Optimal Scheduling Strategies for Smart Homes Integrated with Grid-Connected Hybrid Renewable Energy Systems

The increasing demand for sustainable energy in residential buildings and public concerns on greenhouse gas (GHG) emissions has driven the integration of smart homes with hybrid renewable energy systems (HRESs). This research proposes an optimal scheduling strategy for home energy consumption in a grid-connected HRES that comprises a grid, wind turbines, photovoltaics and battery storage systems. The objective of the study is to reduce the net energy cost, scheduling inconvenience cost (SIC), GHG cost and battery degradation cost. An ant colony optimization algorithm is utilized in the MATLAB environment, with load profiles and meteorological data of Upington, South Africa, obtained from NASA and a residential consumption dataset to accomplish the objectives of the study.
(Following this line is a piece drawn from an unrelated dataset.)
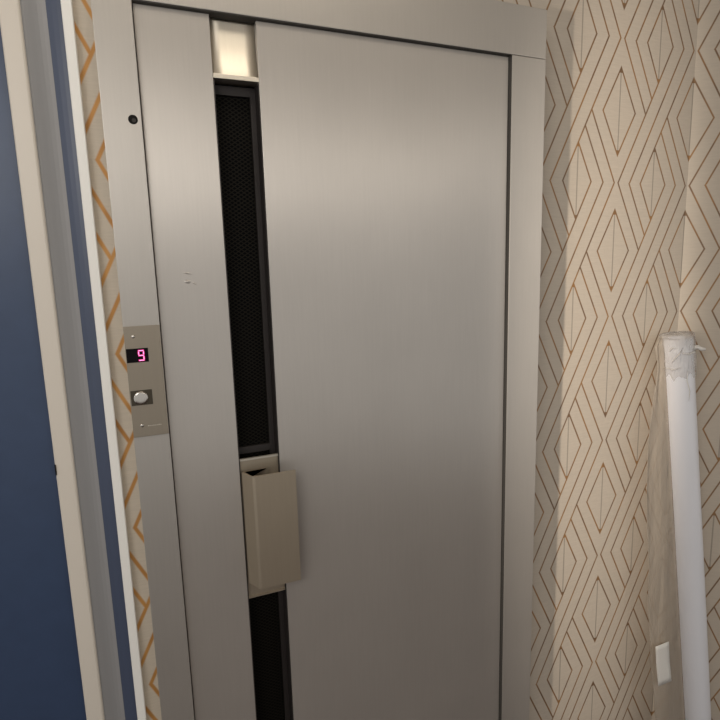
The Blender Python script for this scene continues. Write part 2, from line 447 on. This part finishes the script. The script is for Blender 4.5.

The outcomes of the study show that case study 3 is the most feasible configuration based on a net energy revenue cost of $9.8382, GHG cost of $0.0627, battery degradation cost of $0.461 and SIC of $0.66. Simulation results demonstrate that energy purchased from the grid has been reduced by 98% and 48% relative to case studies 1 and 2. The results of the study can assist households to improve the sustainability and resilience of the power system in residential environments where the grid supply is unstable and electricity costs are high.